Another way to practice argument writing is by teaching students to be aware of, and to use effectively, common moves found in argument writing. Joseph Harris’s book Rewriting: How to Do Things With Texts outlines some common moves:

  • Illustrating: Using examples, usually from other sources, to explain your point.
  • Authorizing: Calling upon the credibility of a source to help support to your argument.
  • Borrowing: Using the terminology of other writers to help add legitimacy to a point.
  • Extending: Adding commentary to the conversation on the issue at hand.
  • Countering: Addressing opposing arguments with valid solutions.

Teaching students to identify these moves in writing is an effective way to improve reading comprehension, especially of nonfiction articles. Furthermore, teaching students to use these moves in their own writing will make for more intentional choices and, subsequently, better writing.

Argument Writing With Templates

Students who purposefully read arguments with the mindset of a writer can be taught to recognize the moves identified above and more. Knowing how to identify when and why authors use certain sentence starters, transitions, and other syntactic strategies can help students learn how to make their own point effectively.

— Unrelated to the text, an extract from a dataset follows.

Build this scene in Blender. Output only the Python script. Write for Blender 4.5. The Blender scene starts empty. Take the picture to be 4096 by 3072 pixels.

To supplement our students’ knowledge of these syntactic strategies, Gerald Graff and Cathy Birkenstein recommend writing with templates in their book They Say, I Say: The Moves That Matter in Academic Writing. Graff and Birkenstein provide copious templates for students to use in specific argument writing scenarios. For example, consider these phrases that appear commonly in argument writing:

  • On the one hand...
  • On the other hand...
  • I agree that...
  • This is not to say that...

If you’re wary of having your students write using a template, I once felt the same way. But when I had my students purposefully integrate these words into their writing, I saw a significant improvement in their argument writing. Providing students with phrases like these helps them organize their thoughts in a way that better suits the format of their argument writing.

When we teach students the language of arguing, we are helping them gain traction in the real world. Throughout their lives, they’ll need to convince others to support their goals. In this way, argument writing is one of the most important tools we can teach our students to use.